Yom, toujours friand d’expériences et de mélanges musicaux sait à nouveau nous surprendre. Comme ce fut le cas pour son album intitulé Songs For the Old Man (2015) qui mélangeait subtilement musique country et kelzmer en une série de folk songs clarinettistiques. Un album-hommage qui évoquait l’exil américain de son père vers les Etats Unis dans les années 50. On se souvient aussi de The Empire of Love (2013), une fusion improbable entre la disco balkanique et les pulsations électroniques de la french touch ; ou de sa rencontre avec Wang Li autodidacte de la guimbarde chinoise pour un disque traitant de l’impact de l’homme sur la Terre (Green Apocalypse – 2012). Mais c’est avec ses œuvres phares comme Unue (2009) ou Le Silence de l’Exode (2014), que Yom déploie tout son art. Une musique qui explore notre mémoire, nos sentiments et fait vibrer les cordes sensibles de notre âme. Enfin, des duos de Yom, il faut retenir celui avec lequel tout commence : l’initiateur et passionnant pianiste Denis Cuniot (The Golem on the Moon – 2004).
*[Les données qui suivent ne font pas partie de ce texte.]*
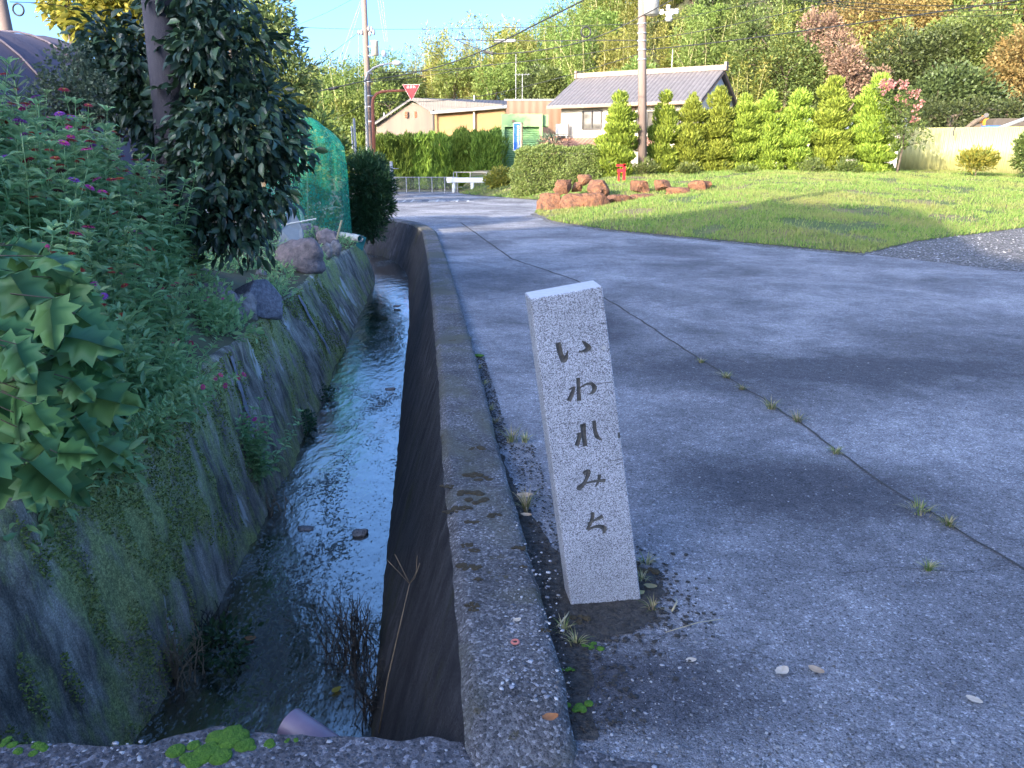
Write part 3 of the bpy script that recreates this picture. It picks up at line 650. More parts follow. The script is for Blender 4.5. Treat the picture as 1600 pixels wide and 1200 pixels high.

Yom, en compagnie de Baptiste-Florian Marle-Ouvrard, nous bouleversent dans Prières et nous invitent au voyage musical intérieur. Si la sonorité de l’orgue, peut dérouter, il est ici exploité de manière prodigieuse par Baptiste-Florian Marle-Ouvrard qui déploie une impressionnante palette de sons et de timbres. Les tessitures utilisées avec les bourdons basses ou les extrêmes aigües ressortent et détonnent du plan sonore habituel. L’organiste sort brillamment l’instrument du registre liturgique pour lequel il a été conçu afin de l’emmener vers d’autres modes bien plus contemporains. L’orgue se transforme alors en un gigantesque synthétiseur analogique comme venu d’un autre monde.
Avec Prière, les deux musiciens réussissent à modifier notre mode d’écoute que cela soit à la maison avec le disque ; ou en concert comme le 15 mai dernier lors de leur prestation à l’église Saint-Etienne du Mont. Au-delà de son jeu toujours aussi virtuose, Yom parvient à utiliser toute l’architecture de l’église. Empruntant les allées ou les nefs pour se rapprocher puis s’éloigner de l’orgue, Yom joue entièrement avec le son déployé des gigantesques tuyaux de métal. Il faut remarquer à ce propos, le travail remarquable de Ludovic Palabaud à la régie son, et qui œuvre pour que l’expérience d’écoute du public soit totale.
Sur la version disque, c’est une autre ambiance qui en émane. Les grandes orgues modernes de la Philharmonie et les caractéristiques acoustiques exceptionnelles de la salle Pierre Boulez donnent à Prière paradoxalement un ton plus proche, plus intime. Les deux mages du son nous donnent à écouter une musique dans laquelle leurs approches mutuelles à la fois folles et sereines, se réunissent dans une unité de temps, de dynamiques et de tonalités. L’image qui se dévoile lors de l’écoute de Prière, est peut être celle des grands monuments, trésors de l’humanité, comme la Basilique Sainte-Sophie d’Istanbul où le Temple de Jérusalem. Des lieux de pèlerinages, que l’on soit juif, musulman ou chrétien, où viennent se rencontrer et s’y côtoyer les différentes religions et cultures du Monde. L’Histoire et ses récits, le destin des personnes qui la traversent, habitent la musique de Yom et Baptiste-Florian Marle-Ouvrard. Prière, est un rituel sacré et profane, une apothéose exprimée à deux voix avec passion, qui continue de nous fasciner l’espace et le temps d’un point d’orgue.